Yes you can argue there could be encoding problems in the video file of that buggy one, but somehow VLC just always works. Shit’s unbelievably good, so I won’t be switching.
I remember the first time I encountered the Ogg Vorbis (.ogg) media type which ultimately lead me to downloading VLC as it was the only player that could handle it at the time
Sadly i recently learned VLC doesn’t just always work.

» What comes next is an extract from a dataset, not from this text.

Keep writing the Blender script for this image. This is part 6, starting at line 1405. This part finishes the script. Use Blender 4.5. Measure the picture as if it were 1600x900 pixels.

About a year ago i had an issue with playing FLAC files on VLC, where there would be short periods of no audio. I had recently made some upgrades to my audio hardware, so i was looking at my new hardware/cables/config… but in the end i realized it always happened at the same point in the same files, so a software issue was more likely:
https://code.videolan.org/videolan/vlc/-/issues/27696
Nice quote from this issue: VLC is broken since months Use their nightly version, it has a nice new interface too, and no bugs. I don’t get how they can keep a huge breaking bug like this in vlc from MONTHS.
And neither can i… until a year ago VLC was for me the pinnacle of “it just works”. Now after them leaving a bug causing audio playback issues into their stable version for months, they broke my trust in them… they’re probably still the best option out there, but now i’ll just say probably, not for sure, and there is room for improvement…
And if it were some obscure format, sure, but FLAC? …
Well… I’d point you to this very nice blog post to help rationalize why it can take a long time.
It was already fixed in their nightly builds, and it’s an extremely mature video & audio player, i get most open source projects can’t pounce on any tiny issue. But like the most mature open source player should be able to resolve a serious playback issue in their stable build in less than a month. Either by applying the fix that fixed it in their nightly builds, or by reverting to a previous version of whatever is causing it that had it working well in earlier versions. I get the open source mantra of “you’re not the client”, but VLC is good & big enough to manage this kind of stuff a lot better.
but in the end i realized it always happened at the same point in the same files, so a software issue was more likely
Isn’t the logical conclusion here there’s an issue with the FLAC files instead of the player?
Not a 4K movie.
edit: the only reason I switched from VLC to potplayer was because VLC couldn’t play my 2160p videos
Hmm I’ve definitely played many 4k videos in VLC. Don’t remember having any issues.
How many porn videos do you need to watch simultaneously?